Exercise description:
Write out exactly the lines that run from the line containing "Recreate this scene as a Blender Python (bpy) script. Write" through the line containing "COL = S.collection"; both end lines belong to the answer.

--- BEGIN Supplied information ---

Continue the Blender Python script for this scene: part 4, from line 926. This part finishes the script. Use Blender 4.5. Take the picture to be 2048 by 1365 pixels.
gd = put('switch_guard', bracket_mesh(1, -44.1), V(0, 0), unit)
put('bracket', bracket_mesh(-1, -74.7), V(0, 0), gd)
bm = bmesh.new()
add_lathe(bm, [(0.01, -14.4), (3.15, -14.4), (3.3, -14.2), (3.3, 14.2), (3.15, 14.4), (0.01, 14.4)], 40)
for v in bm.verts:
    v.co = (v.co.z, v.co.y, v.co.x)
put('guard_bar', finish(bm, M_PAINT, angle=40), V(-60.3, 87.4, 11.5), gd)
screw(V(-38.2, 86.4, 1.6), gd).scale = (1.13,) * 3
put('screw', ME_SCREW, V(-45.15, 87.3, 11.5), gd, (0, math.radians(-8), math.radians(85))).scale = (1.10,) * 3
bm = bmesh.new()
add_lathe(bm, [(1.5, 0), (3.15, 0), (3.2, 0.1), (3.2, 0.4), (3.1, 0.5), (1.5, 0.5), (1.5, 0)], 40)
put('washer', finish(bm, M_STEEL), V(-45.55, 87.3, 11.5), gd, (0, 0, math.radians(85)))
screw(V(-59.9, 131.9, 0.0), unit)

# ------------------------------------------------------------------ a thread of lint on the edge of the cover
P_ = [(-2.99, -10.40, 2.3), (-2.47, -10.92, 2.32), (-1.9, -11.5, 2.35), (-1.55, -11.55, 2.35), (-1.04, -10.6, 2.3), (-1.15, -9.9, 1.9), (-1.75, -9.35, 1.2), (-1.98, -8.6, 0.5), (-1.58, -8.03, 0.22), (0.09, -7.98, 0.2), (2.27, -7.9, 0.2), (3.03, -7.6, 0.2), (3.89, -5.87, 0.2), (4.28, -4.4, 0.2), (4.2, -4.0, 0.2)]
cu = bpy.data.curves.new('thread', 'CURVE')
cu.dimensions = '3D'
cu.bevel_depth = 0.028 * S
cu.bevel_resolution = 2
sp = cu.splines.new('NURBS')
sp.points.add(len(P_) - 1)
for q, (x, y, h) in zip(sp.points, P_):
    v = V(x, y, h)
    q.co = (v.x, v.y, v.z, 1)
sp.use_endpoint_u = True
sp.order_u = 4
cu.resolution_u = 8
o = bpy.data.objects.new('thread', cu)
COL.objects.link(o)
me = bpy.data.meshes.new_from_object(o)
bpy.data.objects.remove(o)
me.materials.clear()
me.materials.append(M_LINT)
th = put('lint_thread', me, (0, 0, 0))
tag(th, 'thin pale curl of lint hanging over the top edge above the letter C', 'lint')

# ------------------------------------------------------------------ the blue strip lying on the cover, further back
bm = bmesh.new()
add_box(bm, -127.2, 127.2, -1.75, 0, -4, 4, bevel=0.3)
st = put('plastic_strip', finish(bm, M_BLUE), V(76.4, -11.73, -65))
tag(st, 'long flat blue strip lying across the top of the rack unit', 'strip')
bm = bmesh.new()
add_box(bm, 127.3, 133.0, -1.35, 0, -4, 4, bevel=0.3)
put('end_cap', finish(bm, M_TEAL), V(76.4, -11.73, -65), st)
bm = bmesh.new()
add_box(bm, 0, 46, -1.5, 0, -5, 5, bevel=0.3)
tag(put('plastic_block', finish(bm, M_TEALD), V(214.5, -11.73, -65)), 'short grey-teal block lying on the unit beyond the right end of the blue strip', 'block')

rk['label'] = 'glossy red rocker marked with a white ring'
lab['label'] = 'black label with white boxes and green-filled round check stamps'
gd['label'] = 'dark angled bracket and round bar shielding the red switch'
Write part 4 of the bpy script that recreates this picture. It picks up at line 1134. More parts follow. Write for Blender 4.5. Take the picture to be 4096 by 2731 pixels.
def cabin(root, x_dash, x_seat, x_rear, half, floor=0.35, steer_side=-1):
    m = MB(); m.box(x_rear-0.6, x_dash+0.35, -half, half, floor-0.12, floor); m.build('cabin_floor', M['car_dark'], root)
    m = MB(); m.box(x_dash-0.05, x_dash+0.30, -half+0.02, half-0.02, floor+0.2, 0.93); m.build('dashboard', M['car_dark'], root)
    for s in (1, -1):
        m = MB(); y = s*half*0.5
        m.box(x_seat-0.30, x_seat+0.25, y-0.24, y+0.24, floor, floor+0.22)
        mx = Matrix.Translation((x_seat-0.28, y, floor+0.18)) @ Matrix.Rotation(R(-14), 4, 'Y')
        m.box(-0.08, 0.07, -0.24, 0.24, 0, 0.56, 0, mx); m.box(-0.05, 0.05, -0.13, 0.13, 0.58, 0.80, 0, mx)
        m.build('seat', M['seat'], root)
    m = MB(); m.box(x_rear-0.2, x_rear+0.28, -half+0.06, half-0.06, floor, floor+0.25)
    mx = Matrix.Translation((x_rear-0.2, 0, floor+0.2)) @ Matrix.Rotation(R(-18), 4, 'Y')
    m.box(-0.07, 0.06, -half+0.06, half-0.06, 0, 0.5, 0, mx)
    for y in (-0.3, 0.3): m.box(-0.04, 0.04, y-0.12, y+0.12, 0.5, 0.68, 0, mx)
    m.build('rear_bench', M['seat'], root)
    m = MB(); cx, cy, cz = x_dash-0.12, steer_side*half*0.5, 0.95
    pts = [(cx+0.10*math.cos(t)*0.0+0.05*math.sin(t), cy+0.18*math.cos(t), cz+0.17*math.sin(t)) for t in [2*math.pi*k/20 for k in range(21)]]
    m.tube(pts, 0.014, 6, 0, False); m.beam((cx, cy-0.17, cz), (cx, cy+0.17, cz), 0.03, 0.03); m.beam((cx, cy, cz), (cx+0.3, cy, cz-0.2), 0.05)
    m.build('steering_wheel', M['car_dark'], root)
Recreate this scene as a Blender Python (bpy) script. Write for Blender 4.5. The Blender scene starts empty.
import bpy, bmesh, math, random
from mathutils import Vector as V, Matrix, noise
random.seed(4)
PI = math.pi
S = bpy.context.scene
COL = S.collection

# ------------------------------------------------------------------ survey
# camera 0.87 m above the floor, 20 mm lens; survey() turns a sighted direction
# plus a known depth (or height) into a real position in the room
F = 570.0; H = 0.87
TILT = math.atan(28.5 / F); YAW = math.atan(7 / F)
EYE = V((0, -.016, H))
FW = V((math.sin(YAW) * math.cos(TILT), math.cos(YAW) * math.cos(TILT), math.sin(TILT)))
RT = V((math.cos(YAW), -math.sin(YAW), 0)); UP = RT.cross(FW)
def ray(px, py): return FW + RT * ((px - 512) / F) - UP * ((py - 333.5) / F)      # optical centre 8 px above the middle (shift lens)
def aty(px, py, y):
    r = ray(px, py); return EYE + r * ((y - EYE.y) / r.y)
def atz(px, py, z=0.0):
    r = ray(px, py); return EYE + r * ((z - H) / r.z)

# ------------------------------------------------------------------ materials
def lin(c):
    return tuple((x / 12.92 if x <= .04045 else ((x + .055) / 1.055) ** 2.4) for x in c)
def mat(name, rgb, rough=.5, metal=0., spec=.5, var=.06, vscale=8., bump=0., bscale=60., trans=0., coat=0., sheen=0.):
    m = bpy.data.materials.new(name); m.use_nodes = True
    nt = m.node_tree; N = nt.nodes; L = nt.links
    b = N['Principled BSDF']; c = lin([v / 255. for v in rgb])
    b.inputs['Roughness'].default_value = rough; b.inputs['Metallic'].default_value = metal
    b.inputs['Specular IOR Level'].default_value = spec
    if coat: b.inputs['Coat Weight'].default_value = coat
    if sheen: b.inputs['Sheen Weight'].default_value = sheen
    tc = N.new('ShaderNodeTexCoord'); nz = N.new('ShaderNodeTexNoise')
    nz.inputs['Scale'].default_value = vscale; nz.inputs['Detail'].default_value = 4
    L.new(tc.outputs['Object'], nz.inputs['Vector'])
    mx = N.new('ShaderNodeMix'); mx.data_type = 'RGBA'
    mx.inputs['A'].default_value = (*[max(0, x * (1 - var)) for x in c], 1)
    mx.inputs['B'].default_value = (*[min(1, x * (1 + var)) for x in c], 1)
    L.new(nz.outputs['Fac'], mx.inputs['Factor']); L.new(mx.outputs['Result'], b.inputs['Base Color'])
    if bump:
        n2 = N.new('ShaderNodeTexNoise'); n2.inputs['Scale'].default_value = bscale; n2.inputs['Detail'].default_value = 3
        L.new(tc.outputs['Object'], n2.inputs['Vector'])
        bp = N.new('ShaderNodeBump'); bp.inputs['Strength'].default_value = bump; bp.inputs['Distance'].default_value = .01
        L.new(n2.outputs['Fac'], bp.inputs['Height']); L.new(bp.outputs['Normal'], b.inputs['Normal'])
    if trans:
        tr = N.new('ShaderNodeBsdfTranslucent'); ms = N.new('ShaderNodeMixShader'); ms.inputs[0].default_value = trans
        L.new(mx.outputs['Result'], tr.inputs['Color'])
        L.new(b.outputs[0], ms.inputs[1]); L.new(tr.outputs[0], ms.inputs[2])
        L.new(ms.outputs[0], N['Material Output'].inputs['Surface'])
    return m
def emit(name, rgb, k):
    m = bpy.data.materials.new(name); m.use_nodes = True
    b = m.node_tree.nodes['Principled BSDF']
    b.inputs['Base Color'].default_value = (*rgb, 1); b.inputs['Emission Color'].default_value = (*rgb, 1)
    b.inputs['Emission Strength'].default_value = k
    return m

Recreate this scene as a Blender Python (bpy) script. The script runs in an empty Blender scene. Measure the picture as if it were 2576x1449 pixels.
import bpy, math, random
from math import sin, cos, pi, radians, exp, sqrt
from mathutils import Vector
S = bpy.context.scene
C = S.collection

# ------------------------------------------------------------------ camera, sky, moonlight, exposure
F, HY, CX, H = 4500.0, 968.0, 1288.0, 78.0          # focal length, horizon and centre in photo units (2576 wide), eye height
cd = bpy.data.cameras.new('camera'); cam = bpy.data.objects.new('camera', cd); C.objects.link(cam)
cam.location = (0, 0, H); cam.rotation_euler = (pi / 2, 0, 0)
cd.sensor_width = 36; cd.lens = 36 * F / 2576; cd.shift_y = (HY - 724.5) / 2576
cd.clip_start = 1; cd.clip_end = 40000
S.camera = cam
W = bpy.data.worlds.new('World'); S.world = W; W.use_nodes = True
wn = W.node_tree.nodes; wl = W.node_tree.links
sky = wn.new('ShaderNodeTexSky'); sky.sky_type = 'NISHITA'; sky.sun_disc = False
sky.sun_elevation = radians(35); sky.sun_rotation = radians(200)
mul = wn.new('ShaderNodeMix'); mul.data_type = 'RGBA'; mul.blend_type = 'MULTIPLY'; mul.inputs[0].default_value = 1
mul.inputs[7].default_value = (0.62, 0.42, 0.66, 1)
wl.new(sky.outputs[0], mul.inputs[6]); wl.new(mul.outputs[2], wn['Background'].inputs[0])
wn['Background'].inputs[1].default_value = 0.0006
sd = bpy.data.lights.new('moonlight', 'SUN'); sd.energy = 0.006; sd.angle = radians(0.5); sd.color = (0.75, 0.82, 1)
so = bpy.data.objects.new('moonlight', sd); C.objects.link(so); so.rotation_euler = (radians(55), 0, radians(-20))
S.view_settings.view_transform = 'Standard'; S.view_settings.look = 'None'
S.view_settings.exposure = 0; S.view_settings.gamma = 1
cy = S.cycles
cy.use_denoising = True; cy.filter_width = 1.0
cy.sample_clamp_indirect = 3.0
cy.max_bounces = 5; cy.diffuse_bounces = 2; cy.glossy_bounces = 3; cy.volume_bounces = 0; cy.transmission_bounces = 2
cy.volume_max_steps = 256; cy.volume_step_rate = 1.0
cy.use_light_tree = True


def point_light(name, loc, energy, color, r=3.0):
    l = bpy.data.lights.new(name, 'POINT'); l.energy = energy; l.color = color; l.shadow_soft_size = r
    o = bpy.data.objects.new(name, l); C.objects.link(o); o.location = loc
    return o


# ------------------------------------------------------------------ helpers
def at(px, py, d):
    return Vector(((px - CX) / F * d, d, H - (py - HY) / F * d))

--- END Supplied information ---

Worked solution:
Recreate this scene as a Blender Python (bpy) script. Write for Blender 4.5. The Blender scene starts empty.
import bpy, bmesh, math, random
from mathutils import Vector as V, Matrix, noise
random.seed(4)
PI = math.pi
S = bpy.context.scene
COL = S.collection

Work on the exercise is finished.